Jim Houston, vice president of Foreclosure.com, said the increase is likely due to a rise in interest rates during the latter half of 2004 and a slowdown in home price increases. It's possible, he said this is a sign that the market is turning, but it's too early to state that definitively.

The survey, released this week, showed 28,190 foreclosed homes were put up for sale across the country in March, which is 50 percent more than in February.

Markets experiencing the largest number of foreclosed properties are those whose home values have stopped rising, such as Ohio and Michigan.

Ohio had the most new foreclosures last month of any state, at 2,470, for a total of 7,518 properties in foreclosure. Michigan was next highest with the new listings, at 2,390, for a total of 6,480. The total properties in foreclosure in Ohio and Michigan trail only those in Texas, which has 9,996, according to Foreclosure.com.

The national total number of foreclosed properties available for sale stood at 80,757 at the end of March, up 10 percent from the previous month. The number of foreclosed properties rose in 47 states.

The listing service tracks government and financial institutions when gathering data on foreclosed properties.
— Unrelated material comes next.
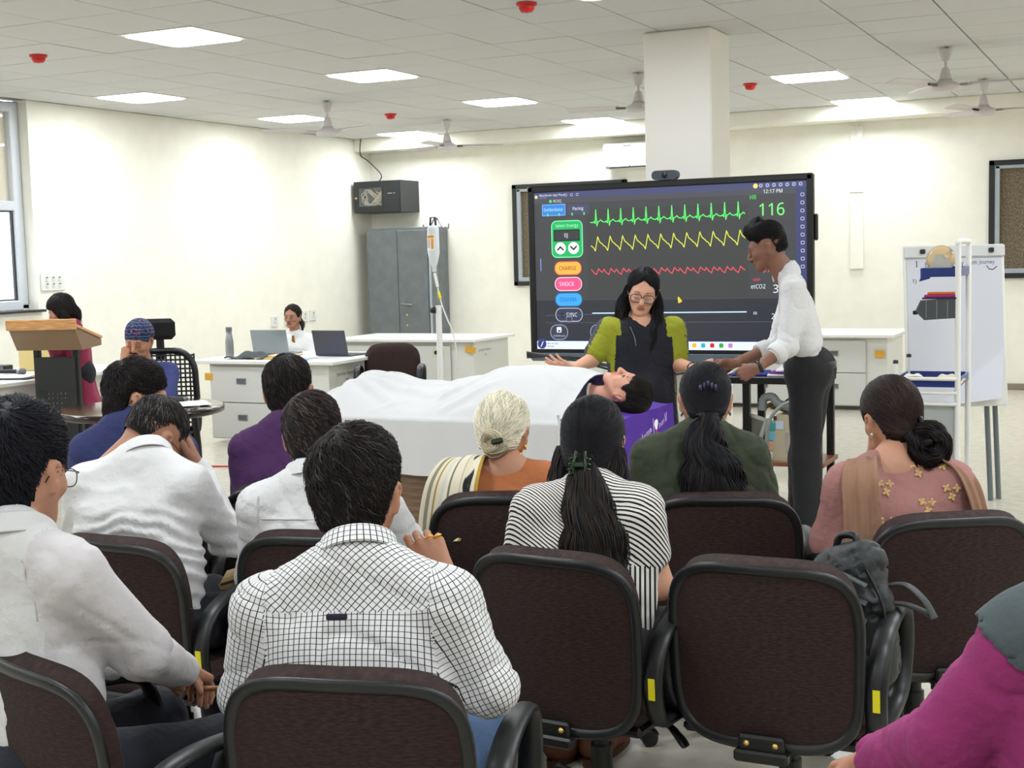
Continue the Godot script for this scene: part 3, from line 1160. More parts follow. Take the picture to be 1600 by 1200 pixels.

Fitch Ratings analyst Bob Curran was surprised at the national jump in figures, but noted that foreclosed properties represent a very small percentage of the overall housing inventory, which totaled 2.8 million homes in February. He said the latest figures were not a reason to be alarmed.

"It may simply reflect our overleveraged society and the fact that people are carrying more debt on everything and it doesn't take a lot to affect a small percentage of them in terms of moving them from homeownership to not," Mr. Curran said.